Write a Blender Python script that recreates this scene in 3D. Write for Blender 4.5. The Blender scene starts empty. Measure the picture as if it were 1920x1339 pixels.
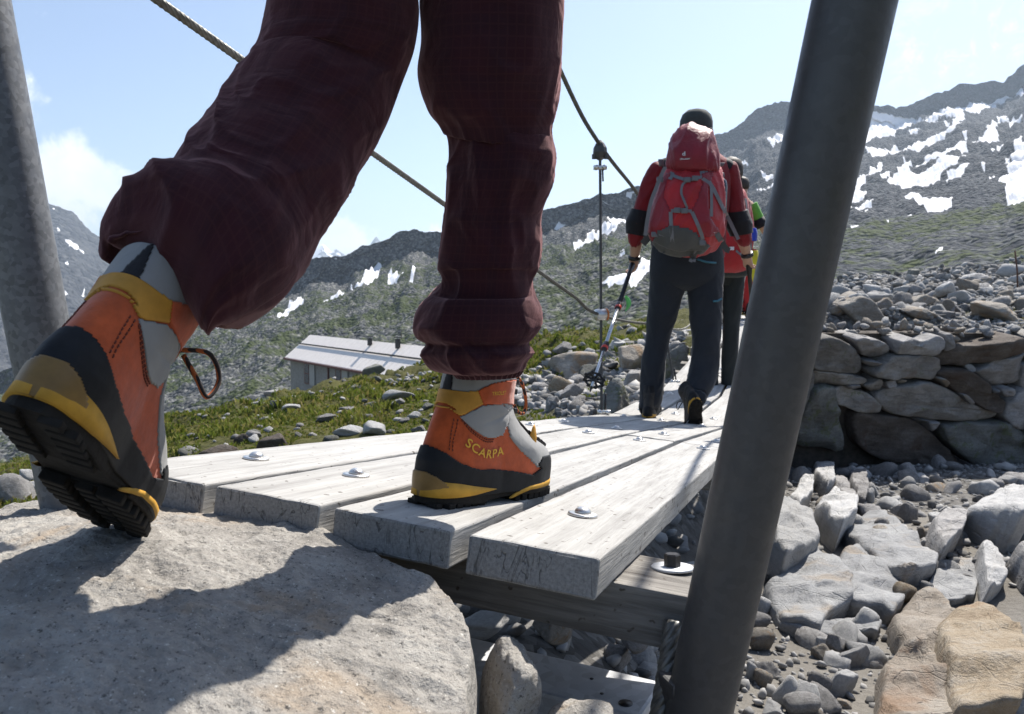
import bpy, bmesh, math, random
import numpy as np
from mathutils import Vector, Matrix
from mathutils.bvhtree import BVHTree

# ---------------------------------------------------------------- camera, light, exposure
SC = bpy.context.scene
COL = SC.collection
FOC = 1470.0                      # focal length in pixels of the 1920 px wide frame
PITCH = math.radians(4.26)
cd = bpy.data.cameras.new("camera")
cam = bpy.data.objects.new("camera", cd)
COL.objects.link(cam)
cam.location = (0, 0, 0)
cam.rotation_euler = (math.radians(90) - PITCH, 0, 0)
cd.sensor_width = 36.0
cd.lens = 36.0 * FOC / 1920.0
cd.clip_start = 0.02
cd.clip_end = 40000
cd.dof.use_dof = True
cd.dof.focus_distance = 1.5
cd.dof.aperture_fstop = 13.0
SC.camera = cam

SUN_AZ, SUN_EL = math.radians(36), math.radians(52)
world = bpy.data.worlds.new("World")
SC.world = world
world.use_nodes = True
sl = bpy.data.lights.new("sun", 'SUN')
sl.energy = 5.0
sl.angle = math.radians(0.53)
sl.color = (1.0, 0.95, 0.88)
sun = bpy.data.objects.new("sun", sl)
COL.objects.link(sun)
sdir = Vector((math.sin(SUN_AZ) * math.cos(SUN_EL), math.cos(SUN_AZ) * math.cos(SUN_EL), math.sin(SUN_EL)))
sun.rotation_euler = (-sdir).to_track_quat('-Z', 'Y').to_euler()
SC.view_settings.view_transform = 'Standard'
SC.view_settings.look = 'None'
SC.view_settings.exposure = 0.78
SC.view_settings.gamma = 1.0
SC.view_settings.use_curve_mapping = False
SC.cycles.max_bounces = 6
SC.cycles.diffuse_bounces = 1
SC.cycles.glossy_bounces = 2
SC.cycles.volume_bounces = 0
SC.cycles.use_denoising = True
SC.cycles.caustics_reflective = False
SC.cycles.caustics_refractive = False


# ---------------------------------------------------------------- picture geometry helpers
CP, SP = math.cos(PITCH), math.sin(PITCH)


def ray(px, py):
    v = (669.5 - py) / FOC
    return np.array([(px - 960.0) / FOC, CP + v * SP, -SP + v * CP])


def at(px, py, y):
    """world point on the sight line of a photo pixel at forward distance y"""
    r = ray(px, py)
    return r * (y / r[1])


def proj(P):
    P = np.asarray(P, float)
    d = P[..., 1] * CP - P[..., 2] * SP
    u = P[..., 1] * SP + P[..., 2] * CP
    return np.stack([960 + FOC * P[..., 0] / d, 669.5 - FOC * u / d], -1)


# ---------------------------------------------------------------- numpy noise
def _hash(ix, iy, iz, seed):
    h = (ix.astype(np.int64) * 374761393 + iy.astype(np.int64) * 668265263 + iz.astype(np.int64) * 2147483647 + seed * 974711) & 0xffffffff
    h = ((h ^ (h >> 13)) * 1274126177) & 0xffffffff
    h = ((h ^ (h >> 16)) * 2246822519) & 0xffffffff
    return ((h ^ (h >> 15)) & 0xffff) / 65535.0


def vnoise(p, seed=0):
    p = np.asarray(p, float)
    i = np.floor(p).astype(np.int64)
    f = p - i
    f = f * f * f * (f * (f * 6 - 15) + 10)
    out = 0
    for dx in (0, 1):
        wx = f[..., 0] if dx else 1 - f[..., 0]
        for dy in (0, 1):
            wy = f[..., 1] if dy else 1 - f[..., 1]
            for dz in (0, 1):
                wz = f[..., 2] if dz else 1 - f[..., 2]
                out = out + wx * wy * wz * _hash(i[..., 0] + dx, i[..., 1] + dy, i[..., 2] + dz, seed)
    return out * 2 - 1


def fbm(p, octaves=4, seed=0, gain=0.5, ridged=False):
    p = np.asarray(p, float)
    a, s, t = 1.0, 0.0, 0.0
    for o in range(octaves):
        n = vnoise(p * (2.03 ** o) + o * 17.3, seed + o)
        if ridged:
            n = 1 - 2 * np.abs(n)
        s = s + a * n
        t += a
        a *= gain
    return s / t


def in_poly(x, y, poly):
    """signed distance-like value: + inside, - outside (in the polygon's units)"""
    poly = np.asarray(poly, float)
    inside = np.zeros(x.shape, bool)
    dist = np.full(x.shape, 1e9)
    n = len(poly)
    for i in range(n):
        x0, y0 = poly[i]
        x1, y1 = poly[(i + 1) % n]
        c = ((y0 > y) != (y1 > y)) & (x < (x1 - x0) * (y - y0) / (y1 - y0 + 1e-12) + x0)
        inside ^= c
        dx, dy = x1 - x0, y1 - y0
        t = np.clip(((x - x0) * dx + (y - y0) * dy) / (dx * dx + dy * dy + 1e-12), 0, 1)
        dist = np.minimum(dist, np.hypot(x - x0 - t * dx, y - y0 - t * dy))
    return np.where(inside, dist, -dist)


# ---------------------------------------------------------------- object helpers
def tag(o, label=None, cat=None, group=None, kind=None):
    if label: o['label'] = label
    if cat: o['category'] = cat
    if group: o['group'] = group
    if kind: o['kind'] = kind
    return o


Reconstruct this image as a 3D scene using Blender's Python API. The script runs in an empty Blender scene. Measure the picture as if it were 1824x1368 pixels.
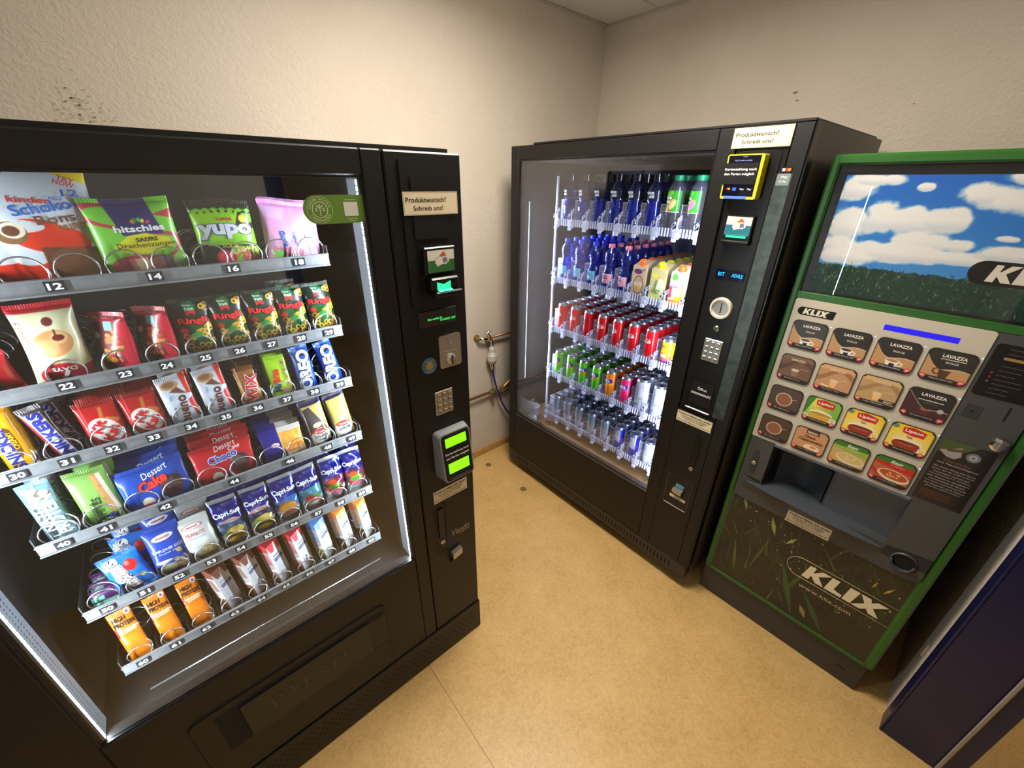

******

Given request -> Return the records exactly. Don't carry the pictures over.

Solved exercise ->
Write a Blender Python script that recreates this scene in 3D. Write for Blender 4.5. The Blender scene starts empty. Measure the picture as if it were 1920x1339 pixels.
import bpy, bmesh, math, random
import numpy as np
from mathutils import Vector, Matrix
from mathutils.bvhtree import BVHTree

# ---------------------------------------------------------------- camera, light, exposure
SC = bpy.context.scene
COL = SC.collection
FOC = 1470.0                      # focal length in pixels of the 1920 px wide frame
PITCH = math.radians(4.26)
cd = bpy.data.cameras.new("camera")
cam = bpy.data.objects.new("camera", cd)
COL.objects.link(cam)
cam.location = (0, 0, 0)
cam.rotation_euler = (math.radians(90) - PITCH, 0, 0)
cd.sensor_width = 36.0
cd.lens = 36.0 * FOC / 1920.0
cd.clip_start = 0.02
cd.clip_end = 40000
cd.dof.use_dof = True
cd.dof.focus_distance = 1.5
cd.dof.aperture_fstop = 13.0
SC.camera = cam

SUN_AZ, SUN_EL = math.radians(36), math.radians(52)
world = bpy.data.worlds.new("World")
SC.world = world
world.use_nodes = True
sl = bpy.data.lights.new("sun", 'SUN')
sl.energy = 5.0
sl.angle = math.radians(0.53)
sl.color = (1.0, 0.95, 0.88)
sun = bpy.data.objects.new("sun", sl)
COL.objects.link(sun)
sdir = Vector((math.sin(SUN_AZ) * math.cos(SUN_EL), math.cos(SUN_AZ) * math.cos(SUN_EL), math.sin(SUN_EL)))
sun.rotation_euler = (-sdir).to_track_quat('-Z', 'Y').to_euler()
SC.view_settings.view_transform = 'Standard'
SC.view_settings.look = 'None'
SC.view_settings.exposure = 0.78
SC.view_settings.gamma = 1.0
SC.view_settings.use_curve_mapping = False
SC.cycles.max_bounces = 6
SC.cycles.diffuse_bounces = 1
SC.cycles.glossy_bounces = 2
SC.cycles.volume_bounces = 0
SC.cycles.use_denoising = True
SC.cycles.caustics_reflective = False
SC.cycles.caustics_refractive = False


# ---------------------------------------------------------------- picture geometry helpers
CP, SP = math.cos(PITCH), math.sin(PITCH)


def ray(px, py):
    v = (669.5 - py) / FOC
    return np.array([(px - 960.0) / FOC, CP + v * SP, -SP + v * CP])


def at(px, py, y):
    """world point on the sight line of a photo pixel at forward distance y"""
    r = ray(px, py)
    return r * (y / r[1])


def proj(P):
    P = np.asarray(P, float)
    d = P[..., 1] * CP - P[..., 2] * SP
    u = P[..., 1] * SP + P[..., 2] * CP
    return np.stack([960 + FOC * P[..., 0] / d, 669.5 - FOC * u / d], -1)


# ---------------------------------------------------------------- numpy noise
def _hash(ix, iy, iz, seed):
    h = (ix.astype(np.int64) * 374761393 + iy.astype(np.int64) * 668265263 + iz.astype(np.int64) * 2147483647 + seed * 974711) & 0xffffffff
    h = ((h ^ (h >> 13)) * 1274126177) & 0xffffffff
    h = ((h ^ (h >> 16)) * 2246822519) & 0xffffffff
    return ((h ^ (h >> 15)) & 0xffff) / 65535.0


def vnoise(p, seed=0):
    p = np.asarray(p, float)
    i = np.floor(p).astype(np.int64)
    f = p - i
    f = f * f * f * (f * (f * 6 - 15) + 10)
    out = 0
    for dx in (0, 1):
        wx = f[..., 0] if dx else 1 - f[..., 0]
        for dy in (0, 1):
            wy = f[..., 1] if dy else 1 - f[..., 1]
            for dz in (0, 1):
                wz = f[..., 2] if dz else 1 - f[..., 2]
                out = out + wx * wy * wz * _hash(i[..., 0] + dx, i[..., 1] + dy, i[..., 2] + dz, seed)
    return out * 2 - 1


def fbm(p, octaves=4, seed=0, gain=0.5, ridged=False):
    p = np.asarray(p, float)
    a, s, t = 1.0, 0.0, 0.0
    for o in range(octaves):
        n = vnoise(p * (2.03 ** o) + o * 17.3, seed + o)
        if ridged:
            n = 1 - 2 * np.abs(n)
        s = s + a * n
        t += a
        a *= gain
    return s / t


def in_poly(x, y, poly):
    """signed distance-like value: + inside, - outside (in the polygon's units)"""
    poly = np.asarray(poly, float)
    inside = np.zeros(x.shape, bool)
    dist = np.full(x.shape, 1e9)
    n = len(poly)
    for i in range(n):
        x0, y0 = poly[i]
        x1, y1 = poly[(i + 1) % n]
        c = ((y0 > y) != (y1 > y)) & (x < (x1 - x0) * (y - y0) / (y1 - y0 + 1e-12) + x0)
        inside ^= c
        dx, dy = x1 - x0, y1 - y0
        t = np.clip(((x - x0) * dx + (y - y0) * dy) / (dx * dx + dy * dy + 1e-12), 0, 1)
        dist = np.minimum(dist, np.hypot(x - x0 - t * dx, y - y0 - t * dy))
    return np.where(inside, dist, -dist)


# ---------------------------------------------------------------- object helpers
def tag(o, label=None, cat=None, group=None, kind=None):
    if label: o['label'] = label
    if cat: o['category'] = cat
    if group: o['group'] = group
    if kind: o['kind'] = kind
    return o


Reconstruct this image as a 3D scene using Blender's Python API. The script runs in an empty Blender scene. Measure the picture as if it were 1824x1368 pixels.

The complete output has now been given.